I haven't seen this occur for direct Gmail addresses before, and I'm not currently finding anything in their support areas that would suggest their system would be triggering link clicks and open-tracking pixel downloads to scan for malware. I'm wondering if those particular Gmail contacts have something else on their end that would be doing that, or if they're accessing their personal Gmail accounts on private networks that employ those functions.
It may be worth reaching out to those contacts, to see if they'd be able to safelist your address, as that can avoid the security click triggers, depending on the program used. Otherwise for the corporate contacts, you may want to reach out to their IT to see if they can make sure you're safelisted in their system? Beyond that, since you're already setup for self-authentication, there's not much else you'd be able to do from your end to mitigate this.
You could also try identifying and isolating the contacts using these security bot clicks, and add them to lists denoting they're using such programs. Then you could send copies of your email to the bot versions of your lists, so you're still getting the message sent, but they're not skewing the data of your main sendout. Or, if you feel the contacts aren't actually worthwhile, then your other option is to delete them.

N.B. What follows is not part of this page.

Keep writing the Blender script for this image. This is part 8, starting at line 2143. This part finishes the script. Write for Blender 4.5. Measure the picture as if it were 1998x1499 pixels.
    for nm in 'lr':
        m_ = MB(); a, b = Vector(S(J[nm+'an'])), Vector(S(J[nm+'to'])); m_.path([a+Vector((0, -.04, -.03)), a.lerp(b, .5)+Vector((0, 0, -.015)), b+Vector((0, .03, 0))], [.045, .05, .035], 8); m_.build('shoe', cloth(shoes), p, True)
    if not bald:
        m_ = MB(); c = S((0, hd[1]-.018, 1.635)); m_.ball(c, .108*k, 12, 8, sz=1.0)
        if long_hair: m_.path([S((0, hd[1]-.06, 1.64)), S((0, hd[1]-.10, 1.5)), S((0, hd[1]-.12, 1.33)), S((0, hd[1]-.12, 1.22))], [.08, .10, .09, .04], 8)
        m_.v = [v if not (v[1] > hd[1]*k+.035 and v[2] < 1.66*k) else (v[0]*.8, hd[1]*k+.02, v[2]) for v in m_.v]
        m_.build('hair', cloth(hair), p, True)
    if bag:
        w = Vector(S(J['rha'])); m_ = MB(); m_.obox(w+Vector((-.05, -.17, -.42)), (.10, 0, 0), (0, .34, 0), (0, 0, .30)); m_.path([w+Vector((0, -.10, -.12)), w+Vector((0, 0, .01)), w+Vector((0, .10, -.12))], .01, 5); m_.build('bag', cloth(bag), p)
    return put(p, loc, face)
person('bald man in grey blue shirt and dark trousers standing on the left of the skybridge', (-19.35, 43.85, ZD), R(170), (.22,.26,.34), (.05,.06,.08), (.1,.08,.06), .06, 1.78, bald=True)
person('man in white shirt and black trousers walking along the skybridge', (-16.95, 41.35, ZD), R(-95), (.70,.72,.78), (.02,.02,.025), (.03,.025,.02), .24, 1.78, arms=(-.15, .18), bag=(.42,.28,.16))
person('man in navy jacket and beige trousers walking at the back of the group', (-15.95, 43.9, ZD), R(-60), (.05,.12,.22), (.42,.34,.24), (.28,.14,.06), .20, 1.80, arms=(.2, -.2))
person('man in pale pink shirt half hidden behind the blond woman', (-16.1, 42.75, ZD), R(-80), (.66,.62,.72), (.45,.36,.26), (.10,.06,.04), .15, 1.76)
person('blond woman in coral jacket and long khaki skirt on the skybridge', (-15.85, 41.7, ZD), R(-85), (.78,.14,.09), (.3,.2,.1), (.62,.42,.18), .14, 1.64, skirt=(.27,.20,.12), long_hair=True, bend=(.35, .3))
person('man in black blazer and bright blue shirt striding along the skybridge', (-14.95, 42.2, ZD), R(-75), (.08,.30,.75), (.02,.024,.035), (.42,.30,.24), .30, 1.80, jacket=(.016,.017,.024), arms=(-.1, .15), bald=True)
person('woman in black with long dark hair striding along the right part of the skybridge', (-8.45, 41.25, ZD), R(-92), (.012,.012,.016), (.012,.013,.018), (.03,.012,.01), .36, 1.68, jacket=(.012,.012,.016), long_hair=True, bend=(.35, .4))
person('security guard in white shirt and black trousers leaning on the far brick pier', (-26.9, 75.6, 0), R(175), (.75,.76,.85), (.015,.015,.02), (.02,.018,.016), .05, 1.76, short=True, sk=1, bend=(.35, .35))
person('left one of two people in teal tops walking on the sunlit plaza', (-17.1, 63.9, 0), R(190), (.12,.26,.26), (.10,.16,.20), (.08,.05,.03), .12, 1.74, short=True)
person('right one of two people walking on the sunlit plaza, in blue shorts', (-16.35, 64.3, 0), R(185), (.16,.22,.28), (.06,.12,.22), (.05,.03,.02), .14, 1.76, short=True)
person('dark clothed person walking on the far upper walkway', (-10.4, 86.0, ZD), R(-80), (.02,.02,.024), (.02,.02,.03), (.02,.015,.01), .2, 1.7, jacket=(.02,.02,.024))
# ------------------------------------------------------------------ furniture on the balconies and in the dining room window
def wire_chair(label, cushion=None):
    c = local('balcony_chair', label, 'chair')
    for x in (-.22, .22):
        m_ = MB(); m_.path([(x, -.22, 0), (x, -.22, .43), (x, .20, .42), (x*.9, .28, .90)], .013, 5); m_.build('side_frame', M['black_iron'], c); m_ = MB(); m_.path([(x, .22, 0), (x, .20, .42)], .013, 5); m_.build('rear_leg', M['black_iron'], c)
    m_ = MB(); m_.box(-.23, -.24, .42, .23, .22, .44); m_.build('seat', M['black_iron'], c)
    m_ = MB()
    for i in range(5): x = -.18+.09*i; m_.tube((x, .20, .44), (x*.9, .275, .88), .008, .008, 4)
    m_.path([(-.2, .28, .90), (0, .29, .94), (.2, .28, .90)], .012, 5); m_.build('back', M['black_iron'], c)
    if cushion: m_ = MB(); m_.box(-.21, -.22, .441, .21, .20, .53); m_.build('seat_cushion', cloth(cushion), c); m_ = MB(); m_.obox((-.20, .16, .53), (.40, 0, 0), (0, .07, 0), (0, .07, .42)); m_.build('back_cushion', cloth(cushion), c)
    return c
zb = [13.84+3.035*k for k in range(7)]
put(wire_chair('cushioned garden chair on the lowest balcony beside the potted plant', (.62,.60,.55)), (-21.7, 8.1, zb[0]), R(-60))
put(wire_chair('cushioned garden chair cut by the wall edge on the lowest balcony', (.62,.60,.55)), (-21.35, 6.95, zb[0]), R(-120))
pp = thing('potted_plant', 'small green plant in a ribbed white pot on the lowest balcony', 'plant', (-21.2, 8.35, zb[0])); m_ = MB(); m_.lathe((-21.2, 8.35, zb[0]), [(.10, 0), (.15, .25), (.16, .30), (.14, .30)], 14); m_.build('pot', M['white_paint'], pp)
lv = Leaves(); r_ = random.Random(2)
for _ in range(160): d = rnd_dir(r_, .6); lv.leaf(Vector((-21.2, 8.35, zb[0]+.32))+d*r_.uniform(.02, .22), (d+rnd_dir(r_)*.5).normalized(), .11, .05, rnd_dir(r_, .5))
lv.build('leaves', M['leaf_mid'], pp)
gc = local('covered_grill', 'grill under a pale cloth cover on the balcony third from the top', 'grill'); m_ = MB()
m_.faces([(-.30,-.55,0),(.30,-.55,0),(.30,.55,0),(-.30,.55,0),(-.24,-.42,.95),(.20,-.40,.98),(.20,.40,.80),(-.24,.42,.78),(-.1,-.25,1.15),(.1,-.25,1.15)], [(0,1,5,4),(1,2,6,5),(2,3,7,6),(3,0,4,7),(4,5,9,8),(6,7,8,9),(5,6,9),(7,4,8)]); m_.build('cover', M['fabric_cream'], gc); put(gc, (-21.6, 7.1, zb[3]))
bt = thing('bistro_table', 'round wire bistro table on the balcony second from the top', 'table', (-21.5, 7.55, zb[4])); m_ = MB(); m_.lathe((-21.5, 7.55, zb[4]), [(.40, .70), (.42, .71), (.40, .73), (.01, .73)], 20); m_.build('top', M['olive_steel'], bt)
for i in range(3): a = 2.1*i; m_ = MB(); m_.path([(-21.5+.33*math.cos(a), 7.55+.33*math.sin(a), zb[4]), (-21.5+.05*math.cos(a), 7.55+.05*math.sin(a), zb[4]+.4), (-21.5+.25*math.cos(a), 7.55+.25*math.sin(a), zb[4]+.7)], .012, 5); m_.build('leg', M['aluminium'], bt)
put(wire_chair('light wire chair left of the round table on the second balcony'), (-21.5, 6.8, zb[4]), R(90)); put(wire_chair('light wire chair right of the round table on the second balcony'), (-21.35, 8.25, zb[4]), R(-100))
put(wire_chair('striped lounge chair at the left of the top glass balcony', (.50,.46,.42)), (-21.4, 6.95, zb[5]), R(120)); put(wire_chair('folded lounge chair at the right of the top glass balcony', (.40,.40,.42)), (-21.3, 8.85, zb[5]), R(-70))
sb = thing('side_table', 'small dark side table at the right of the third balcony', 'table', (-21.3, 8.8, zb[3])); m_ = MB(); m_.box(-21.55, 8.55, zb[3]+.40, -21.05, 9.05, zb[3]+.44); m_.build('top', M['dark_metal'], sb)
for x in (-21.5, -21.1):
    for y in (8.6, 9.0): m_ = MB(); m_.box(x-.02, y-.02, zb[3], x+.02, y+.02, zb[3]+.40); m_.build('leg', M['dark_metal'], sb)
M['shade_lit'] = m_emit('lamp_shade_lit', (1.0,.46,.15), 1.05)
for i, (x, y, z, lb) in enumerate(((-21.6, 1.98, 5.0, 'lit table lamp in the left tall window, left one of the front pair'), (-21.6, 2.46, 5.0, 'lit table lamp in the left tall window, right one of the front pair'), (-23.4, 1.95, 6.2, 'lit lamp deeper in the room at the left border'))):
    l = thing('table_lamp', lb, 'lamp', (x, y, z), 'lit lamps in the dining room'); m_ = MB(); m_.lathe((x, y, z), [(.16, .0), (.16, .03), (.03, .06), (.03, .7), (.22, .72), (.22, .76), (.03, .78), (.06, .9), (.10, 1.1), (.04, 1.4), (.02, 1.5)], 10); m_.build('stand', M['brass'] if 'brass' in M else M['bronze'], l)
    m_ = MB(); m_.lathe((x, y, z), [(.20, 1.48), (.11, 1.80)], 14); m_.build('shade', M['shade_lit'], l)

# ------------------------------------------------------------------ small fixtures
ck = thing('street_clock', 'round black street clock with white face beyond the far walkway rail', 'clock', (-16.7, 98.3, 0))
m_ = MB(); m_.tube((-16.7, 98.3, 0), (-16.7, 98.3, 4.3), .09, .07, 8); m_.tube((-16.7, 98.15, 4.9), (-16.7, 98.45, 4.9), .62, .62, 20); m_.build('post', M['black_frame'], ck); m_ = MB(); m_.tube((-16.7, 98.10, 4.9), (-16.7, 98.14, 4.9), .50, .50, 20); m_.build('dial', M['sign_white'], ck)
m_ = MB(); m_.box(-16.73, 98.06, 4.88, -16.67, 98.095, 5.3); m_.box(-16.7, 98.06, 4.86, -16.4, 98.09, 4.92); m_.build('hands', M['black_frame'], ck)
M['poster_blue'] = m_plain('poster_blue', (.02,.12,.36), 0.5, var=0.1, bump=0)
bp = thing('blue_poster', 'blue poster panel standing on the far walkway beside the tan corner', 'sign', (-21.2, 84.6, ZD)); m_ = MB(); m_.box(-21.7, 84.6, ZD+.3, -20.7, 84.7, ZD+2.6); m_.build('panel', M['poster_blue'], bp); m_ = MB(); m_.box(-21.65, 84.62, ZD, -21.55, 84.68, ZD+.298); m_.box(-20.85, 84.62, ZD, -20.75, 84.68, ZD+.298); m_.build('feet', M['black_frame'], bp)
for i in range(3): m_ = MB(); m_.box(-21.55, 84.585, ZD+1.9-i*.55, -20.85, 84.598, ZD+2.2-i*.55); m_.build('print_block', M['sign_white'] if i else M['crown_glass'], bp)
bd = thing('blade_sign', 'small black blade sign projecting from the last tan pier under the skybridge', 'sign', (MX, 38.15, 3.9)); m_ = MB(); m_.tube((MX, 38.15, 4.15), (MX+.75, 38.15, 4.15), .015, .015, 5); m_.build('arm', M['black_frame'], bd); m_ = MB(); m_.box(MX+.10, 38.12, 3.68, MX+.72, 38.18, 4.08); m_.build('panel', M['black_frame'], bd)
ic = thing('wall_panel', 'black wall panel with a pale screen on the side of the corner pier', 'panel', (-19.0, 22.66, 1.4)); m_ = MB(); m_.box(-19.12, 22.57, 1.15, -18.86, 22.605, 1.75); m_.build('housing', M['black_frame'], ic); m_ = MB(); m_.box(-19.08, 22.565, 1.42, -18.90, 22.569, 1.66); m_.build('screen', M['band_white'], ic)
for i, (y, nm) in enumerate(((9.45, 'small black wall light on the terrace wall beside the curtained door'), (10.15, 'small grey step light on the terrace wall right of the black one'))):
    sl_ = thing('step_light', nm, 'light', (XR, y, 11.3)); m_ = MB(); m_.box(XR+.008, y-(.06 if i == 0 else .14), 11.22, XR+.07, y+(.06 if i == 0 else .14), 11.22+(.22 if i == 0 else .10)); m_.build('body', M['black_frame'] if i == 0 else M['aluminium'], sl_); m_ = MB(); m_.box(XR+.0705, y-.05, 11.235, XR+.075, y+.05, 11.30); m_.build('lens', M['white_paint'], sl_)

Our devs are constantly trying to identify the various programs that utilize this functionality, so they can set our system to ignore the behavior and triggers from these particular programs. Since you've already self-authenticated, it may be worth calling in. That way our general support or higher level technical team can see if there's any further info that can be gleamed from the content of the emails with you live on the phone, or to see if the domains of the contacts that are seeming to bot-click them show any other particular consistencies we can track.